The final step is scheduling—turning plans into calendar time blocks. The transcript stresses that progress happens when tasks are assigned specific time slots, using calendar blocking and drag-and-drop adjustments when tasks take longer than expected. It also recommends pairing scheduling with deep-work sprint apps to protect uninterrupted focus, particularly for creative work like writing. These tools typically track focused sessions (often 20–50 minutes), create urgency, and reduce procrastination by breaking work into manageable bursts.

To unify tasks and scheduling, the transcript highlights ACU flow as a time-blocking hub that pulls tasks from tools like Notion and project managers, then drops them into a clean calendar workflow. Features mentioned include a command bar for quick task creation, drag-and-drop rescheduling, and “time slots” that act as containers for focused work (e.g., an hour for admin tasks). The overall message is straightforward: motivation clarifies the goal, mind maps break it down, Notion organizes it, and calendar time blocks—supported by deep-work sprints—make it achievable in practice.

Cornell Notes

Achievable goals for 2025 start with motivation, not mechanics. The transcript recommends a “five whys” approach: begin with a broad goal and repeatedly ask why until the core reason is uncovered, making the goal more meaningful and easier to sustain. For multi-part projects, mind mapping turns one big ambition into visual branches (like genre/audience, world-building, and plot scenes for a book), and each branch becomes a smaller, actionable goal. Notion then organizes those sub-goals into timelines, checklists, and views that match how the work evolves. Finally, calendar blocking schedules tasks into specific time slots, ideally paired with deep-work sprint sessions to protect focus and reduce procrastination.

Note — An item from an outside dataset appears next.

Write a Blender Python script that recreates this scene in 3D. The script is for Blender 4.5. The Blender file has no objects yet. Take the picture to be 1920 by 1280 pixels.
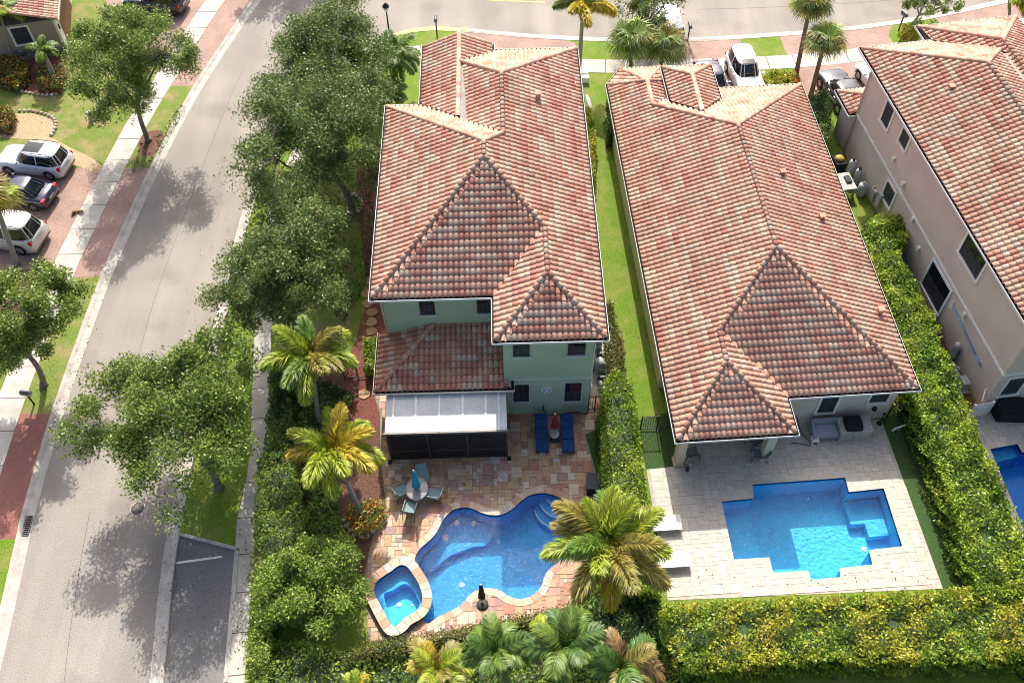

How does the “five whys” framework make goals more achievable?

It forces a person to move from a surface-level target to the underlying motivation. For example, “finish a book” can lead to “share my story,” then to “teach people something,” and the questioning continues several layers deeper. That intrinsic “why” increases commitment and makes the goal feel aligned with personal values—reducing the risk of abandoning a plan that never truly matched the person’s real reasons.

Why use mind mapping after clarifying the “why”?

Because large goals often contain multiple components that can’t be managed as one undifferentiated task. Mind maps create a visual structure that breaks the project into branches. In the book example, branches include genre and audience, world-building (characters, emotions, messages), and plot through key scenes. Even if early connections are messy, the map becomes a big-picture blueprint that turns each branch into smaller goals.

What role does Notion play once ideas are mapped out?

Notion acts as the organizing workspace for turning mind-map branches into a workable plan. It supports flexible structures like lists, tables, boards, and calendars, plus execution tools like checkboxes and reminders. The transcript highlights two planning styles: phase-based timelines (e.g., weeks for character definition, outlining, and research) or output-based targets (e.g., words/pages per day or time at the computer). Notion’s value is adapting the workspace as the project progresses.

Why is calendar blocking treated as the step where goals become real?

Because scheduling assigns specific time slots to tasks, turning intentions into scheduled work. The transcript recommends moving sub-goals and tasks into the calendar first, then using drag-and-drop to adjust if tasks take longer—without losing track of deadlines. It also notes that many tools integrate task lists directly into calendars, but the critical behavior is time-blocking: matching tasks to real availability.

How do deep-work sprint apps support goal achievement, especially for creative work?

They protect uninterrupted focus by blocking distractions and structuring work into short, timed sessions (often 20–50 minutes). The transcript links this to overcoming procrastination: work becomes manageable chunks, and tracking focused bursts creates a sense of progress and urgency. For writing, the approach is framed as a practical way to start even when inspiration is absent—typing begins the momentum.

What does ACU flow add to the workflow described?

ACU flow is presented as a time-blocking hub that consolidates tasks from other productivity tools (including Notion and project managers) into one organized place. It can “zap” tasks into the calendar, uses drag-and-drop for rescheduling, and includes a command bar for quick task setup. A standout feature is “time slots,” which function like containers for focused blocks (e.g., an hour for admin work filled with specific tasks), plus scheduling/availability features for meetings to reduce back-and-forth.

Review Questions

  1. If you had to choose one step to improve your follow-through, would you start with clarifying the “why,” building a mind map, or calendar blocking—and why?
  2. For a multi-component project (like writing a book or launching a product), what are the three most important branches you would create in a mind map before turning them into tasks?
  3. How would you design a weekly schedule using deep-work sprints and calendar time slots to reduce procrastination while still meeting deadlines?

Key Points

  1. 1

    Use a “five whys” drill-down to uncover the core motivation behind a goal, not just the goal’s surface outcome.

  2. 2

    Break complex projects into visual branches with mind mapping so each component becomes a smaller, actionable goal.

  3. 3

    Organize sub-goals in Notion using the view that fits the work phase—timeline for sequencing or to-do lists for execution.

  4. 4

    Make progress by assigning tasks to specific calendar time slots and adjusting with drag-and-drop when estimates slip.

  5. 5

    Pair calendar blocking with deep-work sprint sessions to protect focus and reduce procrastination through timed, trackable work bursts.

  6. 6

    Use a unified time-blocking workflow (like ACU flow) to pull tasks from other tools and place them directly into the calendar with minimal app-hopping.

Highlights

Intrinsic motivation is treated as the foundation: repeated “why” questioning turns a goal into something personally meaningful and sustainable.
Mind maps are positioned as the bridge from big ideas to actionable steps—each branch becomes a smaller goal.
Calendar blocking is framed as the moment plans become real work, especially when tasks are time-slotted and rescheduled as needed.
Deep-work sprints (often 20–50 minutes) help creative goals by creating urgency, structure, and measurable progress.
ACU flow is presented as a central hub that consolidates tasks from tools like Notion and drops them into organized calendar time slots.